Werner Münnich, PSA-Experte: „Wenn 63 Prozent selbst für das Waschen ihrer Berufskleidung verantwortlich sind, dann gehe ich davon aus, dass bei einem Großteil die Schutzkleidung nicht sachgemäß geprüft und instandgehalten wird.“

Als Grund für die mangelnde Überprüfung und die fehlende Instandhaltung der Sicherheitskleidung nannten 53 Prozent der Befragten die Kosten. 52 Prozent gaben außerdem an, dass in ihrem Unternehmen die Produktivität generell einen höheren Stellenwert als die Sicherheit des Personals hat.

Studie zeigt betriebswirtschaftlichen Nutzen Arbeitsschutz

Eine Studie der Internationalen Vereinigung für Soziale Sicherheit (IVSS), der Deutschen Gesetzlichen Unfallversicherung (DGUV) und der Berufsgenossenschaft Energie Textil Elektro Medienerzeugnisse (BG ETEM) zeigt hingegen, dass Investitionen in Arbeitsschutzmaßnahmen einen positiven Return on Prevention (ROP) haben und sich für Unternehmen somit auch aus finanzieller Perspektive lohnen.

Professor Dietmar Bräunig von der Justus-Liebig-Universität Gießen: „Die Vorschriften zum Arbeitsschutz und die wirtschaftlichen Bedingungen unterscheiden sich weltweit teilweise erheblich. Gerade deshalb war es sinnvoll zu schauen, ob sich Investitionen in den Arbeitsschutz für Unternehmen generell rentieren.“

Insgesamt wurden für die Studie 300 Unternehmen in 16 Ländern zu betriebswirtschaftlichen Vor- und Nachteilen von Investitionen in Arbeitsschutzmaßnahmen und die Gesundheit im Betrieb befragt.

Professor Dietmar Bräunig von der Justus-Liebig-Universität Gießen: „Auf dieser Basis konnten wir eine Präventionsbilanz erstellen.“

Im Mittel liegt der ROP laut den Studienergebnissen bei 2,2. Jeder investierte Euro in betriebliche Präventionsarbeit erzielt somit durchschnittlich ein ökonomisches Erfolgspotenzial von 2,2 Euro.

Professor Dietmar Bräunig von der Justus-Liebig-Universität Gießen: „Hierbei handelt es sich um den Mittelwert. Was das einzelne Unternehmen tatsächlich zurückbekommt, hängt natürlich auch von der wirtschaftlichen Situation und den Marktbedingungen ab.“

Die Wissenschaftler merken jedoch an, dass die anhand von standardisierten Interviews erhobenen Daten sich zwischen einzelnen Unternehmen stark unterscheiden.

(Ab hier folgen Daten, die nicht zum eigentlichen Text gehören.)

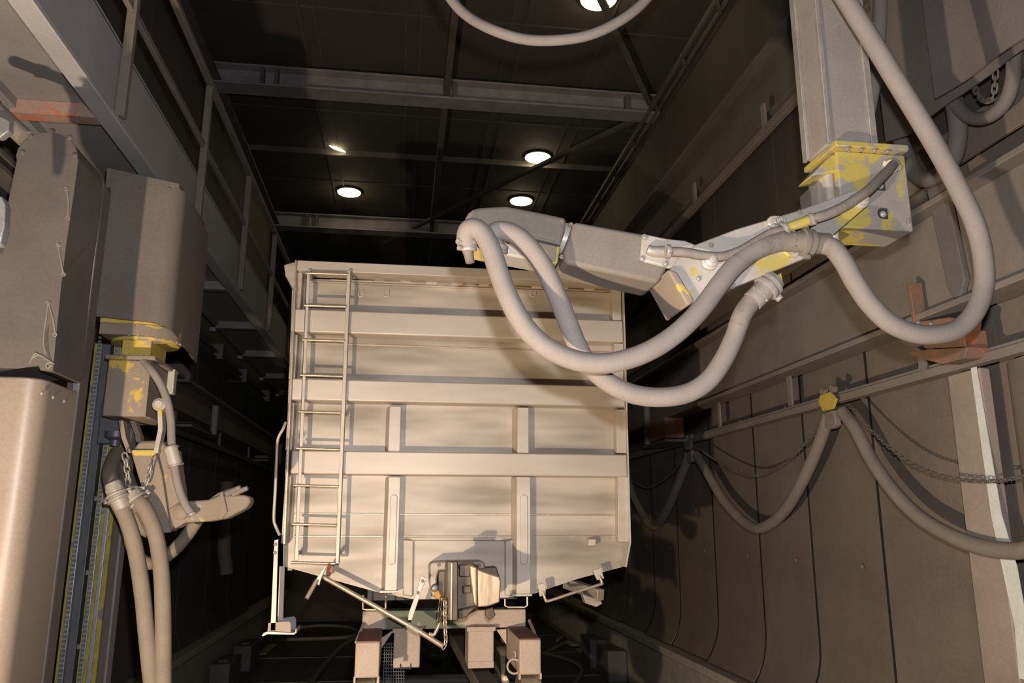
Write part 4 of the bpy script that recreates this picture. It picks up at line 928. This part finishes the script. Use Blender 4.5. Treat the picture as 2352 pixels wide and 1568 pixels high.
# handrail and step at the left corner
m = M(); m.tube(path(YW-.03, [(656, 970, .03), (650, 985), (638, 1010), (635, 1060), (632, 1130), (629, 1190), (634, 1210), (642, 1228, .03)]), .012, 12); obj('grab_rail', m, WAGL, wg)
m = M(); m.prism(aty(YW-.1, (630, 1240), (639, 1238), (633, 1448), (621, 1448)), (0, .02, 0)); sp1 = obj('step_hanger', m, WAGL, wg, .002)
m = M(); m.prism(aty(YW+.1, (642, 1300), (654, 1300), (650, 1425), (637, 1425)), (0, .02, 0)); obj('step_hanger', m, WAGL, wg, .002)
m = M()
for p in ((633, 1250), (632, 1269)): m.bolt(at(*p, 'y', YW-.1), (0, -1, 0), .013, .014)
obj('hanger_bolt', m, CLMP, sp1)
a = at(606, 1456, 'y', YW-.12); m = M()
m.prism(aty(YW-.12, (601, 1459), (606, 1453), (614, 1450), (668, 1453), (678, 1452), (679, 1443), (681, 1443), (681, 1453), (675, 1457), (614, 1456), (604, 1461)), (0, .24, 0)); st_ = obj('step_tread', m, WAGL, wg, .001)
m = M(); m.prism(aty(YW-.1, (614, 1452), (616, 1430), (664, 1426), (668, 1431), (668, 1453)), (0, .012, 0)); obj('step_plate', m, BOG, st_, .003)
m = M(); m.prism(aty(YW+.1, (637, 1420), (676, 1415), (680, 1420), (680, 1445), (640, 1445)), (0, .012, 0)); obj('step_plate', m, BOGS, st_, .003)
# uncoupling lever
YV = YW-.2
m = M(); m.cyl(at(738, 1322, 'y', YV+.1), at(940, 1436, 'y', YV), .018, 16); m.cyl(at(955, 1444, 'y', YV), at(1018, 1484, 'y', YV), .02, 16); lv = obj('lever_rod', m, WSTN, wg)
obj('lever_sleeve', M().cyl(at(936, 1434, 'y', YV), at(962, 1450, 'y', YV), .024, 18), SILV, lv)
m = M(); m.prism(aty(YV, (752, 1296), (745, 1300), (722, 1335), (733, 1345), (738, 1328)), (0, .03, 0)); obj('lever_handle', m, WAGL, lv, .004)
m = M(); m.cyl(at(728, 1332, 'y', YV), at(704, 1374, 'y', YV-.05), .017, 14); obj('lever_grip', m, WSTN, lv)
m = M(); m.prism(aty(YV-.01, (967, 1321), (981, 1328), (972, 1345), (946, 1424), (937, 1424), (938, 1410), (956, 1360)), (0, .015, 0)); lk2 = obj('lever_link', m, WAGL, lv, .003)
m = M()
for p in ((971, 1334), (960, 1361)): m.bolt(at(*p, 'y', YV-.01), (0, -1, 0), .013, .012)
obj('link_bolt', m, CLMP, lk2)
m = M(); m.tube(path(YV, [(985, 1455), (996, 1457), (1002, 1448), (1010, 1430)]), .014, 12); obj('lever_hook', m, WSTN, lv)
# coupler
YK = 6.05
cp = bpy.data.objects.new('coupler', None); sc.collection.objects.link(cp); cp.parent = wg; cp.location = at(1060, 1425, 'y', YK)-wg.location
m = M(); m.prism(aty(YW-.1, (986, 1296), (992, 1290), (1030, 1288), (1105, 1287), (1114, 1293), (1115, 1305), (1108, 1308), (1008, 1310), (1003, 1330), (1005, 1372), (992, 1368), (986, 1335)), (0, .2, 0)); obj('mounting_plate', m, WAG, cp, .012)
m = M(); m.prism(aty(YW-.05, (1005, 1310), (1140, 1300), (1150, 1330), (1140, 1372), (1060, 1376), (1005, 1372)), (0, .12, 0)); obj('back_block', m, COUP, cp, .01)
m = M(); m.prism(aty(YK+.05, (1028, 1300), (1100, 1296), (1100, 1400), (1060, 1420), (1028, 1410)), (0, YW-YK-.1, 0)); obj('draw_head', m, COUP, cp, .02)
m = M(); m.prism(aty(YK-.12, (1026, 1288), (1052, 1288), (1052, 1426), (1026, 1424)), (0, .2, 0)); obj('hook_plate', m, COUP, cp, .008)
m = M(); m.prism(aty(YK-.14, (1035, 1292), (1040, 1292), (1038, 1424), (1034, 1424)), (0, .02, 0)); obj('worn_edge', m, COUPB, cp, .003)
m = M(); m.prism(aty(YK-.02, (1052, 1400), (1074, 1396), (1094, 1392), (1072, 1418), (1052, 1422)), (0, .3, 0)); obj('lower_jaw', m, COUP, cp, .01)
m = M(); m.prism(aty(YK-.06, (1078, 1296), (1096, 1302), (1096, 1394), (1088, 1384), (1084, 1350), (1080, 1320)), (0, .14, 0)); obj('inner_jaw', m, COUPB, cp, .012, 3)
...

Dr. Thomas Kohstall vom Institut für Arbeit und Gesundheit der Deutschen Gesetzlichen Unfallversicherung: „Für die gewählte Methode der Präventionsbilanzierung war es wichtig, dass die befragten Unternehmen über ausreichend Erfahrung in und mit betrieblicher Präventionsarbeit verfügen. Das legt den Schluss nahe, dass sich Investitionen in den Arbeitsschutz für Betriebe mit wenig Erfahrung in diesem Bereich eher noch mehr rentieren würden.“

Neben den geringeren Ausfallzeiten aufgrund verletzter oder kranker Arbeitnehmer sind Arbeitsschutzmaßnahmen aus betriebswirtschaftlicher Sicht laut den Studienergebnissen außerdem eine rentable Investition, weil sie für ein besseres Image in der Öffentlichkeit sorgen, die Betriebskultur und Motivation erhöhen und die Zufriedenheit der Beschäftigten verbessert.